Em uma visão pessoal, sou a favor de dar opções aos usuários. Quanto mais opções dermos para as pessoas, maior o risco de conquistá-las. Mas ao mesmo tempo, fica maior o custo para implantar e manter a estrutura. Se o sistema tem cartões bancários, QR codes, cartões de transporte, reconhecimento facial e bilhetes de papel, é mais complicado para implantar e muito mais caro para se manter. Sou 100% a favor de dar mais opções e de testar novas coisas, inclusive reconhecimento facial, mas os operadores precisam considerar os custos, o tempo e o esforço operacional que está por trás de implantar diferentes soluções.

Creio que o reconhecimento facial será uma grande coisa no futuro, mas do ponto de vista técnico, ainda não chegamos lá, porque é preciso consenso sobre como as pessoas vão se sentir sobre isso. Há questões como a de San Francisco, que baniu o uso de reconhecimento facial para qualquer uso pelo governo ou por organizações. 

A Visa tem planos de atuar em outras áreas do transporte?

Sim. Nos vemos como um parceiro para todo o espaço urbano, não só para o transporte público ou compartilhado, mas também para o transporte privado. Estamos falando sobre estacionamentos, pedágios, micromobilidade, como patinetes elétricos. Estamos trabalhando em pilotos em várias cidades ao redor do mundo. 

Nosso propósito é a integração de todos esses diferentes sistemas, com ênfase na praticidade. Os usuários querem usar o transporte, sem pensar sobre comprar bilhetes. É nosso trabalho, como indústria, tornar isso mais fácil e mais justo. E garantir que ao fim do dia eles possam fazer as contas facilmente e ter acesso a uma tarifa justa. 

Esses planos vão na direção do modelo Maas (Mobilidade como Serviço)?

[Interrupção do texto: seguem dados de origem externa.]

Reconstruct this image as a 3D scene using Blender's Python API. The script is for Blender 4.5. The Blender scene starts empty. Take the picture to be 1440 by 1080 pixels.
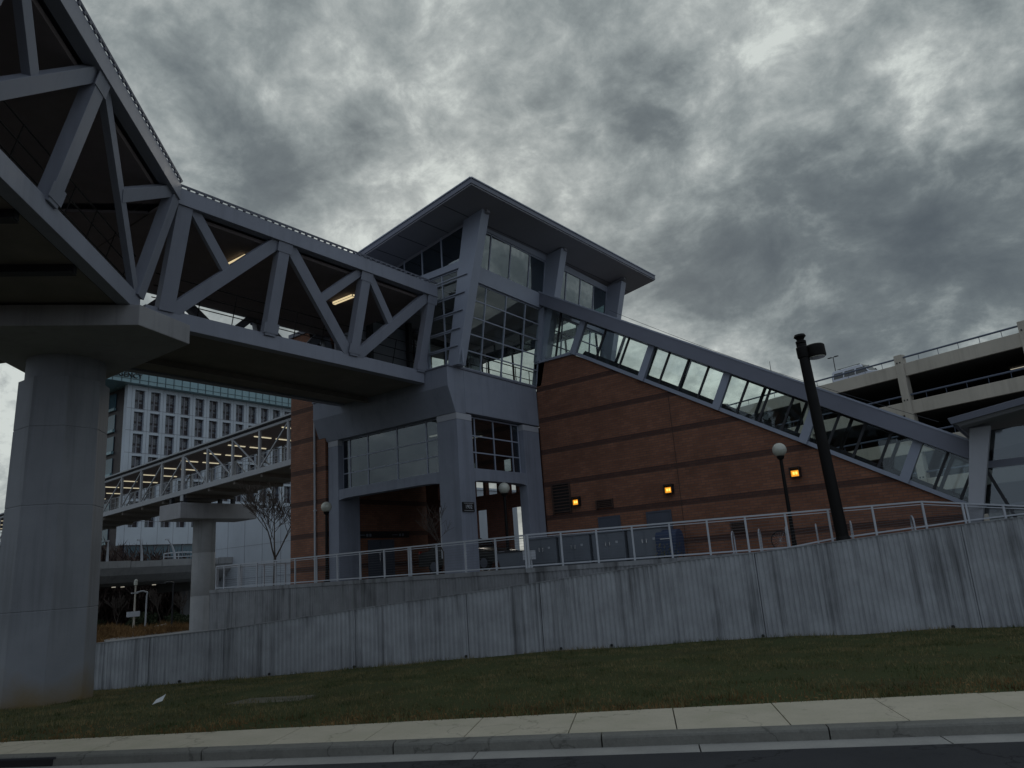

Precisamente. Você oferece um só backoffice que integra todas as transações feitas em um dia. Ele calcula as tarifas, e te cobra em apenas uma transação. E no caso de você não ter como pagar ao fim do dia, ele te coloca em uma lista de restrição, de modo que as empresas de transporte podem gerenciar os riscos do modelo de pós-pagamento.